In other word, instead of receiving 33 per cent (€82,500) in the first year and €83,750 in each of the following two years, a company claiming the credit for a €1 million R&D project will receive €125,000 in the first year, €75,000 in the second year, and €50,000 in the third. This represents a very significant cash-flow benefit.
“It is also important to be aware of the fact that a company that is not yet earning profits such as a start-up gets a cash payment instead of a credit. Many start-ups are not aware of this key feature of the R&D regime and thus miss out on the cash injection provided,” Burke adds.
The fundraising process can be quite stressful and time-consuming.
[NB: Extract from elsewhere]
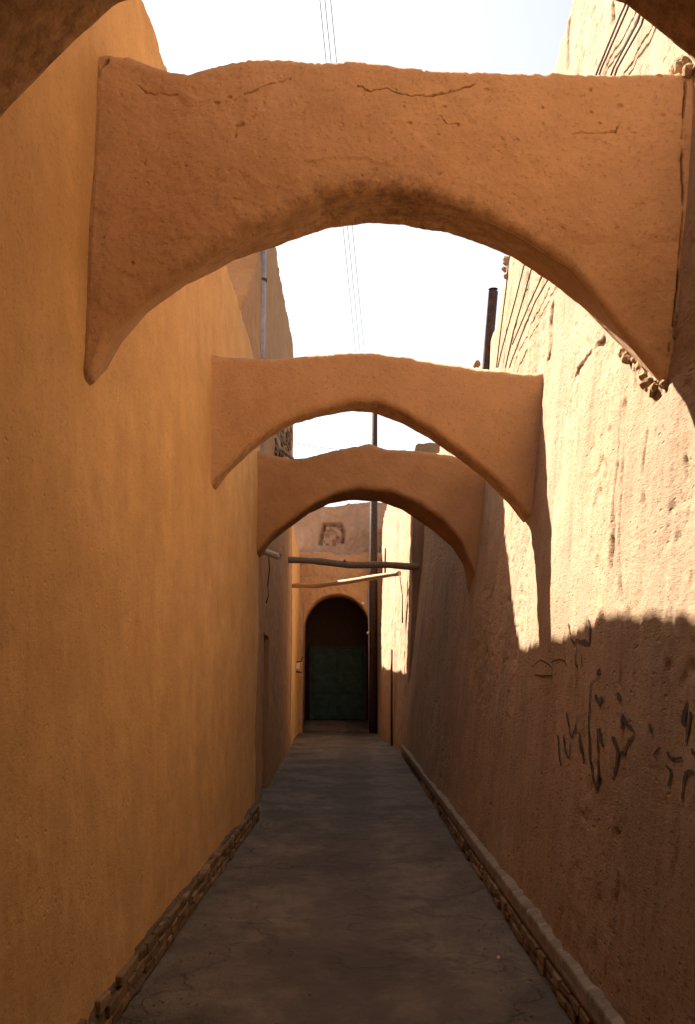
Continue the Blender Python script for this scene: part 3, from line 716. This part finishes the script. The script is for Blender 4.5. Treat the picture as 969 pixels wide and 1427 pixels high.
a = solve(411, 617, lambda p: -p[0] - XL(p[1]) - .04); b = np.array(on_y(519, 624, Yp))
bm = bmesh.new(); tube(bm, [a + (b-a)*s - np.array([0, 0, .12*math.sin(math.pi*s)]) for s in np.linspace(0, 1, 20)], .009, 5)
tag(bm_obj('overhead_wire', bm, M['wire'], None, True), 'thin wire from the brick corner on the left to the utility pole', 'wire')
# grey conduit with insulators beside the gateway
cb = on_y(514, 820, Yg - .05)
cp = empty('conduit', (cb[0], Yg - .05, 0), 'thin grey conduit with white insulators right of the arched gateway', 'pipe')
bm = bmesh.new(); tube(bm, [(cb[0], Yg - .06, .0), (cb[0], Yg - .06, cb[2])], .022, 8); bm_obj('pipe', bm, M['galv'], cp, True)
for px, py in ((506, 841), (513, 882)):
    q = on_y(px, py, Yg - .09); bm = bmesh.new(); bmesh.ops.create_uvsphere(bm, u_segments=10, v_segments=8, radius=.05); bmesh.ops.translate(bm, verts=bm.verts, vec=Vector(q)); bm_obj('insulator', bm, M['white'], cp, True)

# cables draped along the upper right wall
CAB = [([(884, 8), (878, 20), (846, 95), (738, 372), (727, 415), (718, 447), (706, 490), (701, 512)], .007, 'first black cable from the wall edge strung along the sunlit right wall'),
       ([(888, 12), (851, 93), (750, 372), (738, 415), (724, 460), (712, 512)], .007, 'second black cable from the wall edge strung along the sunlit right wall'),
       ([(903, 30), (868, 94), (765, 385), (748, 420), (735, 450), (722, 480)], .007, 'third black cable from the wall edge strung along the sunlit right wall'),
       ([(908, 35), (873, 95), (772, 392), (755, 420), (738, 460), (722, 500), (718, 512)], .007, 'lowest black cable strung along the sunlit right wall'),
       ([(716, 366), (713, 400), (704, 470), (699, 512)], .007, 'short black cable nearest the top edge of the sunlit right wall')]
for pts, r, lab in CAB:
    w3 = [solve(x, y, fR) for x, y in pts]; P = []
    for a, b in zip(w3[:-1], w3[1:]):
        for s in np.linspace(0, 1, 14, endpoint=False):
            y_, z_ = a[1] + (b[1]-a[1])*s, a[2] + (b[2]-a[2])*s
            P.append((float(XR(y_, z_)) - .055, y_, z_))
    a = w3[-1]; P.append((float(XR(a[1], a[2])) - .055, a[1], a[2]))
    a = P[0]; P.insert(0, (a[0] + .0, a[1] - 1.2, a[2] + .35))
    bm = bmesh.new(); tube(bm, P, r, 6); tag(bm_obj('cable', bm, M['cable'], None, True), lab, 'cable', 'cables on the right wall')

# black pipe on the right wall, grey drainpipe on the left building
def stick(name, pts, r, mat, label, cat, seg=14, part='pipe', bracket=None):
    t = empty(name, tuple(pts[-1]), label, cat); bm = bmesh.new(); tube(bm, pts, r, seg); bm_obj(part, bm, mat, t, True)
    for b in bracket or []:
        bm = bmesh.new(); b = np.array(b); d = .05 + r
        tube(bm, [b + np.array([0, 0, -.015]), b + np.array([0, 0, .015])], r*1.25, 14); box(bm, b + np.array([0, -.012, -.012]), b + np.array([math.copysign(.16, b[0]), .012, .012])); bm_obj('bracket', bm, M['rust'], t)
    return t
pq = solve(681, 500, fR); Yq = pq[1]; tq = on_y(687.5, 403, Yq - .05); bq = on_y(678, 520, Yq - .05)
low = bq + (bq - tq)*.5; low = np.array(low)
stick('vent_pipe', [tq + np.array([0, 0, .0]), tq - np.array([0, 0, .03]), bq, low], .060, M['rust'], 'black vent pipe rising past the top of the right wall behind the second arch', 'pipe', 14, 'pipe', [bq])
dp = on_x(365.5, 420, -1.225); Yd = dp[1]
z_t = min(7.95, on_y(360, 215, Yd)[2])
stick('drainpipe', [(-1.225, Yd, z_t), (-1.225, Yd, 6), (-1.225, Yd, 4.35), (-1.32, Yd, 4.2)], .050, M['galv'], 'grey metal drainpipe down the reddish building above the second arch', 'pipe', 14, 'pipe', [(-1.225, Yd, 5.2), (-1.225, Yd, 6.9)])
# white spout under arch 3
sp = on_y(370, 769, 14.1); se = on_y(389, 776, 13.9)
spo = empty('water_spout', (sp[0], 14.1, sp[2]), 'short white plastic spout sticking out of the wall below the third arch', 'pipe')
bm = bmesh.new(); tube(bm, [sp - np.array([.25, 0, -.05]), sp, se], .045, 12, False); tube(bm, [sp - np.array([.25, 0, -.05]), sp, se - np.array([.01, 0, 0])], .036, 12); bm_obj('pipe', bm, M['pvc'], spo, True)
bm = bmesh.new(); a = on_y(375, 776, 14.0); tube(bm, [a, a + np.array([.01, 0, -.2]), a + np.array([-.01, 0, -.4]), a + np.array([.0, 0, -.55]), a + np.array([-.03, 0, -.66])], .009, 6)
tag(bm_obj('hanging_wire', bm, M['cable'], None, True), 'black wire dangling below the white spout', 'wire')
# small lamp bracket on the far left wall
p = solve(414, 925, fL); bk_ = empty('wall_bracket', tuple(p), 'small dark iron bracket with white box on the ochre far wall', 'bracket')
bm = bmesh.new(); box(bm, p + np.array([-.05, -.1, -.16]), p + np.array([.08, .1, .02]), .01); bm_obj('box', bm, M['pvc'], bk_)
bm = bmesh.new(); tube(bm, [p + np.array([-.05, 0, .05]), p + np.array([.14, 0, .08]), p + np.array([.18, 0, .22])], .02, 8); bm_obj('hook', bm, M['rust'], bk_); bm = bmesh.new(); tube(bm, [p + np.array([-.05, 0, -.25]), p + np.array([.16, 0, -.28])], .025, 8); bm_obj('arm', bm, M['rust'], bk_)
# cable hanging on the far right wall
a = on_y(557, 800, 24.6); bm = bmesh.new(); c1 = on_y(561, 830, 24.6); c2 = on_y(561, 868, 24.6); tube(bm, [a, c1, c2], [.014, .012, .02], 6)
tag(bm_obj('hanging_cable', bm, M['cable'], None, True), 'dark cable hanging from the right end of the pale pole', 'cable')
# brown conduits on the far right wall
for i, (px, y0_, y1_, lab) in enumerate(((546, 905, 1034, 'upright brown pipe at the corner of the far right wall'), (537, 764, 800, 'short upright iron rod in front of the sunlit far wall'))):
    Yc = 27.2 if i == 0 else 28; a = on_y(px, y0_, Yc); b = on_y(px, y1_, Yc); b[2] = max(0, b[2])
    if i == 0: b[2] = 0
    bm = bmesh.new(); tube(bm, [b, a], .03 if i == 0 else .025, 8); tag(bm_obj('upright_pipe' if i == 0 else 'iron_rod', bm, M['rust'], None, True), lab, 'pipe' if i == 0 else 'rod')

# ------------------------------------------------------------------ litter
lp = on_z(695, 1338); bm = bmesh.new()
vs = [(-.020, 0, .004), (-.008, .009, .012), (.010, .010, .018), (.026, .001, .012), (.010, -.009, .006), (-.008, -.009, .004)]
vs = [bm.verts.new(Vector(v)) for v in vs]; c_ = bm.verts.new((.002, 0, .009))
for i in range(6): bm.faces.new((vs[i], vs[(i+1) % 6], c_))
bmesh.ops.solidify(bm, geom=bm.faces[:], thickness=.0012)
bmesh.ops.rotate(bm, verts=bm.verts, matrix=Matrix.Rotation(1.1, 3, 'Z')); bmesh.ops.translate(bm, verts=bm.verts, vec=(lp[0], lp[1], .008))
tag(bm_obj('fallen_leaf', bm, M['leaf']), 'small dry yellow leaf lying on the alley floor', 'leaf')
bm = bmesh.new()
for i in range(420):
    s = random.choice((-1, 1)); x = s*(random.uniform(.55, 1.0)**.5)*1.03 if random.random() < .75 else random.uniform(-1, .95)
    y = random.uniform(2.8, 16)**1.0; r = random.uniform(.003, .011)
    m_ = Matrix.Translation((x, y, float(ground_z(x, y)) + r*.4)) @ Euler((random.random()*6, random.random()*6, 0)).to_matrix().to_4x4() @ Matrix.Diagonal((1, .8, .6, 1))
    bmesh.ops.create_icosphere(bm, subdivisions=1, radius=r, matrix=m_)
tag(bm_obj('grit', bm, M['clod']), 'loose grit and mud crumbs scattered along the alley floor', 'grit', None, 'stuff')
They will also require an equity share, sometimes quite sizeable, in return for their investment
— John Burke, Mazars
The other main source of State funding is a Research, Development & Innovation (RD&I) Fund grant from Enterprise Ireland. The RD&I grant can be worth up to 45 per cent of expenditure for small companies and 35 per cent and 25 per recent for medium and large enterprises respectively. Grants of 50 per cent are available to companies for digital process innovation projects, but the maximum grant is capped at €150,000.
Where a company gets a grant of 35 per cent from Enterprise Ireland for a €1 million R&D project, it can claim the R&D tax credit on the remaining €650,000 of expenditure which would be worth €162,500 over three years, bringing total funding to €512,500, and leaving the company to find the remaining €487,500 from other sources.
Finding that funding has become more challenging of late, with borrowing, even if available, unattractive due to increased interest rates. R&D projects are risky ventures, and innovative companies with few real assets will find it difficult to raise loan capital to fund them.
Another option is venture capital, but Burke points to investments from that quarter falling off of late. “Venture capital investment in Ireland has been declining following a very strong end to 2021 and early part of 2022,” he says. “While total investment during 2022 did reach €1.33 billion, an increase on the 2021 total of €1.13 billion, that masks a sharp fall in activity in the last quarter of 2022. Investment was €244 million in Q4 2022, its lowest level in two years and a steep fall from the €458 million invested in the same period in 2021.”
Venture capital and private equity investment are not easy to raise even in the best of circumstances, he adds. “The fundraising process can be quite stressful and time-consuming. They will also require an equity share, sometimes quite sizeable, in return for their investment.”
These sources shouldn’t be ruled out, however. “They are valuable funding sources, as are business angels who bring their expertise as well as capital to the table,” says Burke. “A combination of funding from those or other private capital sources with State supports is clearly the most efficient way of financing research, development and innovation activity.”